#### Objective:
Write out the data again exactly, skipping every picture.

#### Source data:
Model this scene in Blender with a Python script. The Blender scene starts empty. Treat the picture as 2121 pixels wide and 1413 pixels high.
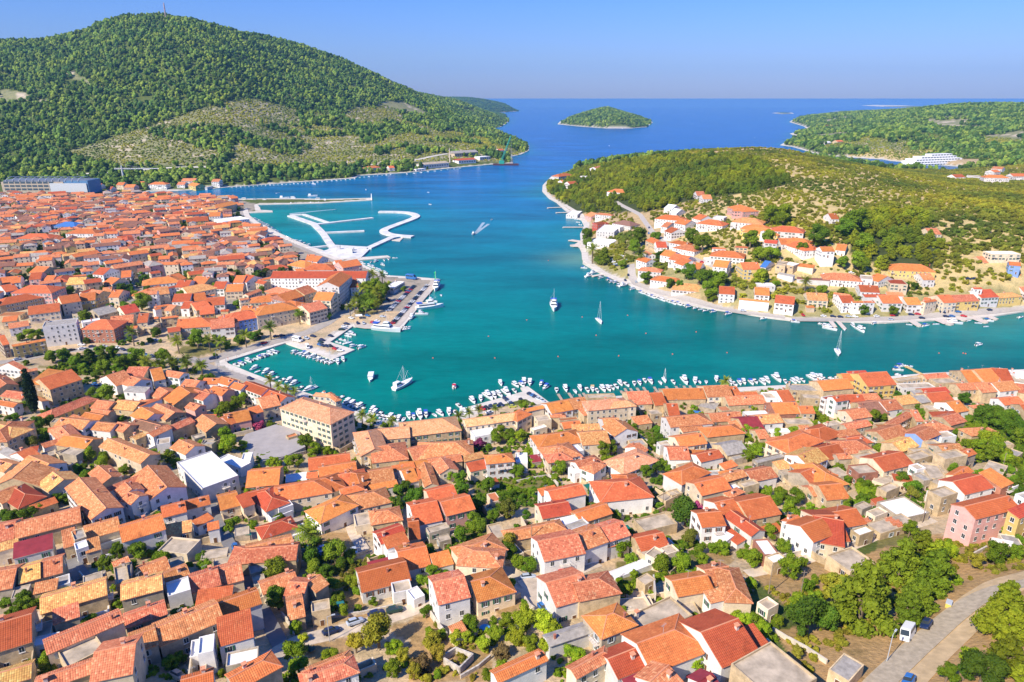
import bpy, math, random
import numpy as np
from mathutils import Vector, Matrix
from mathutils.geometry import tessellate_polygon
R = math.radians
rng = random.Random(7); nrng = np.random.default_rng(7)
sc = bpy.context.scene; COL = sc.collection
# ------------------------------------------------------------- camera, sky, sun
CAMZ = 150.0; PITCH = R(19.65); FPX = 1414.0; W0, H0 = 2121.0, 1413.0
cam_d = bpy.data.cameras.new('camera'); cam = bpy.data.objects.new('camera', cam_d); COL.objects.link(cam)
cam.location = (0, 0, CAMZ); cam.rotation_euler = (R(90)-PITCH, 0, 0)
cam_d.sensor_width = 36; cam_d.lens = FPX*36/W0; cam_d.clip_start = 1; cam_d.clip_end = 200000
sc.camera = cam
SUN_EL = R(42); SUNV = Vector((-.71, -.70, 0)).normalized()
wd = bpy.data.worlds.new('World'); sc.world = wd; wd.use_nodes = True
nt = wd.node_tree; bg = nt.nodes['Background']
sky = nt.nodes.new('ShaderNodeTexSky'); sky.sky_type = 'NISHITA'; sky.sun_disc = False
sky.sun_elevation = SUN_EL; sky.sun_rotation = math.atan2(SUNV.x, SUNV.y)
sky.air_density = 1.6; sky.dust_density = 0.3; sky.ozone_density = 4.0; sky.altitude = 100
tc_ = nt.nodes.new('ShaderNodeTexCoord'); sx_ = nt.nodes.new('ShaderNodeSeparateXYZ'); rp_ = nt.nodes.new('ShaderNodeValToRGB')
nt.links.new(tc_.outputs['Generated'], sx_.inputs[0]); nt.links.new(sx_.outputs[2], rp_.inputs[0])
rp_.color_ramp.elements[0].position = 0; rp_.color_ramp.elements[0].color = (.52, .68, 1.6, 1)
rp_.color_ramp.elements[1].position = .25; rp_.color_ramp.elements[1].color = (.20, .55, 1.4, 1)
tn_ = nt.nodes.new('ShaderNodeMix'); tn_.data_type = 'RGBA'; tn_.blend_type = 'MULTIPLY'; tn_.inputs[0].default_value = 1; nt.links.new(rp_.outputs[0], tn_.inputs[7])
nt.links.new(sky.outputs[0], tn_.inputs[6]); nt.links.new(tn_.outputs[2], bg.inputs[0]); bg.inputs[1].default_value = 0.085
sl = bpy.data.lights.new('sun', 'SUN'); sl.energy = 5.0; sl.angle = R(0.5); sl.color = (1, .90, .74)
so = bpy.data.objects.new('sun', sl); COL.objects.link(so); so.location = (0, 0, 400)
sd = Vector((SUNV.x*math.cos(SUN_EL), SUNV.y*math.cos(SUN_EL), math.sin(SUN_EL)))
so.rotation_euler = (-sd).to_track_quat('-Z', 'Y').to_euler()
vs = sc.view_settings; vs.view_transform = 'Standard'; vs.look = 'None'; vs.exposure = 0.55; vs.gamma = 1
sc.cycles.max_bounces = 5; sc.cycles.diffuse_bounces = 2; sc.cycles.glossy_bounces = 2
sc.cycles.transmission_bounces = 2; sc.cycles.transparent_max_bounces = 4; sc.cycles.volume_bounces = 0
# ------------------------------------------------------------- camera geometry
SP, CP = math.sin(PITCH), math.cos(PITCH)
def ray(px, py):
    r = (px-W0/2)/FPX; u = (H0/2-py)/FPX
    return r, CP+u*SP, -SP+u*CP
def at_z(px, py, z):
    r, dy, dz = ray(px, py); t = (z-CAMZ)/dz
    return Vector((r*t, dy*t, z))
def at_Y(px, py, Y):
    r, dy, dz = ray(px, py); t = Y/dy
    return Vector((r*t, Y, CAMZ+dz*t))
def proj(x, y, z):
    zc = y*CP-(z-CAMZ)*SP; v = y*SP+(z-CAMZ)*CP
    return W0/2+FPX*x/zc, H0/2-FPX*v/zc
def pxm(x, y, z): return FPX/(y*CP-(z-CAMZ)*SP)      # source pixels per metre there
def parse(txt):
    ox = oy = 0; s = 1; rest = ''
    for ln in txt.strip().split('\n'):
        p = ln.split()
        if not p: continue
        if p[0][0] == '@':
            ox, oy, s = float(p[0][1:]), float(p[1]), float(p[2]); rest = ' '.join(p[3:]); continue
        yield ox, oy, s, rest, p
# ------------------------------------------------------------- materials
def mat(name, rough=.8, spec=.3):
    m = bpy.data.materials.new(name); m.use_nodes = True; n = m.node_tree; b = n.nodes['Principled BSDF']
    b.inputs['Roughness'].default_value = rough; b.inputs['Specular IOR Level'].default_value = spec
    return m, n, b
def nd(n, t, **k):
    x = n.nodes.new(t)
    for a, v in k.items():
        if a[0] == '_': x.inputs[int(a[1:])].default_value = v
        else: setattr(x, a, v)
    return x
def mixc(n, f, a, b, mode='MIX'):
    x = n.nodes.new('ShaderNodeMix'); x.data_type = 'RGBA'; x.blend_type = mode
    for s, v in ((0, f), (6, a), (7, b)):
        if hasattr(v, 'links'): n.links.new(v, x.inputs[s])
        elif v is not None: x.inputs[s].default_value = v if s == 0 else (*v, 1) if len(v) == 3 else v
    return x.outputs[2]
def ramp(n, src, stops):
    x = n.nodes.new('ShaderNodeValToRGB'); e = x.color_ramp.elements
    e[0].position, e[0].color = stops[0][0], (*stops[0][1], 1)
    e[1].position, e[1].color = stops[-1][0], (*stops[-1][1], 1)
    for p, c in stops[1:-1]: q = e.new(p); q.color = (*c, 1)
    n.links.new(src, x.inputs[0]); return x.outputs[0]
def noise(n, vec, scale, detail=4, rough=.6):
    x = nd(n, 'ShaderNodeTexNoise'); x.inputs['Scale'].default_value = scale; x.inputs['Detail'].default_value = detail
    x.inputs['Roughness'].default_value = rough
    if vec is not None: n.links.new(vec, x.inputs['Vector'])
    return x.outputs['Fac']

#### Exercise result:
Model this scene in Blender with a Python script. The Blender scene starts empty. Treat the picture as 2121 pixels wide and 1413 pixels high.
import bpy, math, random
import numpy as np
from mathutils import Vector, Matrix
from mathutils.geometry import tessellate_polygon
R = math.radians
rng = random.Random(7); nrng = np.random.default_rng(7)
sc = bpy.context.scene; COL = sc.collection
# ------------------------------------------------------------- camera, sky, sun
CAMZ = 150.0; PITCH = R(19.65); FPX = 1414.0; W0, H0 = 2121.0, 1413.0
cam_d = bpy.data.cameras.new('camera'); cam = bpy.data.objects.new('camera', cam_d); COL.objects.link(cam)
cam.location = (0, 0, CAMZ); cam.rotation_euler = (R(90)-PITCH, 0, 0)
cam_d.sensor_width = 36; cam_d.lens = FPX*36/W0; cam_d.clip_start = 1; cam_d.clip_end = 200000
sc.camera = cam
SUN_EL = R(42); SUNV = Vector((-.71, -.70, 0)).normalized()
wd = bpy.data.worlds.new('World'); sc.world = wd; wd.use_nodes = True
nt = wd.node_tree; bg = nt.nodes['Background']
sky = nt.nodes.new('ShaderNodeTexSky'); sky.sky_type = 'NISHITA'; sky.sun_disc = False
sky.sun_elevation = SUN_EL; sky.sun_rotation = math.atan2(SUNV.x, SUNV.y)
sky.air_density = 1.6; sky.dust_density = 0.3; sky.ozone_density = 4.0; sky.altitude = 100
tc_ = nt.nodes.new('ShaderNodeTexCoord'); sx_ = nt.nodes.new('ShaderNodeSeparateXYZ'); rp_ = nt.nodes.new('ShaderNodeValToRGB')
nt.links.new(tc_.outputs['Generated'], sx_.inputs[0]); nt.links.new(sx_.outputs[2], rp_.inputs[0])
rp_.color_ramp.elements[0].position = 0; rp_.color_ramp.elements[0].color = (.52, .68, 1.6, 1)
rp_.color_ramp.elements[1].position = .25; rp_.color_ramp.elements[1].color = (.20, .55, 1.4, 1)
tn_ = nt.nodes.new('ShaderNodeMix'); tn_.data_type = 'RGBA'; tn_.blend_type = 'MULTIPLY'; tn_.inputs[0].default_value = 1; nt.links.new(rp_.outputs[0], tn_.inputs[7])
nt.links.new(sky.outputs[0], tn_.inputs[6]); nt.links.new(tn_.outputs[2], bg.inputs[0]); bg.inputs[1].default_value = 0.085
sl = bpy.data.lights.new('sun', 'SUN'); sl.energy = 5.0; sl.angle = R(0.5); sl.color = (1, .90, .74)
so = bpy.data.objects.new('sun', sl); COL.objects.link(so); so.location = (0, 0, 400)
sd = Vector((SUNV.x*math.cos(SUN_EL), SUNV.y*math.cos(SUN_EL), math.sin(SUN_EL)))
so.rotation_euler = (-sd).to_track_quat('-Z', 'Y').to_euler()
vs = sc.view_settings; vs.view_transform = 'Standard'; vs.look = 'None'; vs.exposure = 0.55; vs.gamma = 1
sc.cycles.max_bounces = 5; sc.cycles.diffuse_bounces = 2; sc.cycles.glossy_bounces = 2
sc.cycles.transmission_bounces = 2; sc.cycles.transparent_max_bounces = 4; sc.cycles.volume_bounces = 0
# ------------------------------------------------------------- camera geometry
SP, CP = math.sin(PITCH), math.cos(PITCH)
def ray(px, py):
    r = (px-W0/2)/FPX; u = (H0/2-py)/FPX
    return r, CP+u*SP, -SP+u*CP
def at_z(px, py, z):
    r, dy, dz = ray(px, py); t = (z-CAMZ)/dz
    return Vector((r*t, dy*t, z))
def at_Y(px, py, Y):
    r, dy, dz = ray(px, py); t = Y/dy
    return Vector((r*t, Y, CAMZ+dz*t))
def proj(x, y, z):
    zc = y*CP-(z-CAMZ)*SP; v = y*SP+(z-CAMZ)*CP
    return W0/2+FPX*x/zc, H0/2-FPX*v/zc
def pxm(x, y, z): return FPX/(y*CP-(z-CAMZ)*SP)      # source pixels per metre there
def parse(txt):
    ox = oy = 0; s = 1; rest = ''
    for ln in txt.strip().split('\n'):
        p = ln.split()
        if not p: continue
        if p[0][0] == '@':
            ox, oy, s = float(p[0][1:]), float(p[1]), float(p[2]); rest = ' '.join(p[3:]); continue
        yield ox, oy, s, rest, p
# ------------------------------------------------------------- materials
def mat(name, rough=.8, spec=.3):
    m = bpy.data.materials.new(name); m.use_nodes = True; n = m.node_tree; b = n.nodes['Principled BSDF']
    b.inputs['Roughness'].default_value = rough; b.inputs['Specular IOR Level'].default_value = spec
    return m, n, b
def nd(n, t, **k):
    x = n.nodes.new(t)
    for a, v in k.items():
        if a[0] == '_': x.inputs[int(a[1:])].default_value = v
        else: setattr(x, a, v)
    return x
def mixc(n, f, a, b, mode='MIX'):
    x = n.nodes.new('ShaderNodeMix'); x.data_type = 'RGBA'; x.blend_type = mode
    for s, v in ((0, f), (6, a), (7, b)):
        if hasattr(v, 'links'): n.links.new(v, x.inputs[s])
        elif v is not None: x.inputs[s].default_value = v if s == 0 else (*v, 1) if len(v) == 3 else v
    return x.outputs[2]
def ramp(n, src, stops):
    x = n.nodes.new('ShaderNodeValToRGB'); e = x.color_ramp.elements
    e[0].position, e[0].color = stops[0][0], (*stops[0][1], 1)
    e[1].position, e[1].color = stops[-1][0], (*stops[-1][1], 1)
    for p, c in stops[1:-1]: q = e.new(p); q.color = (*c, 1)
    n.links.new(src, x.inputs[0]); return x.outputs[0]
def noise(n, vec, scale, detail=4, rough=.6):
    x = nd(n, 'ShaderNodeTexNoise'); x.inputs['Scale'].default_value = scale; x.inputs['Detail'].default_value = detail
    x.inputs['Roughness'].default_value = rough
    if vec is not None: n.links.new(vec, x.inputs['Vector'])
    return x.outputs['Fac']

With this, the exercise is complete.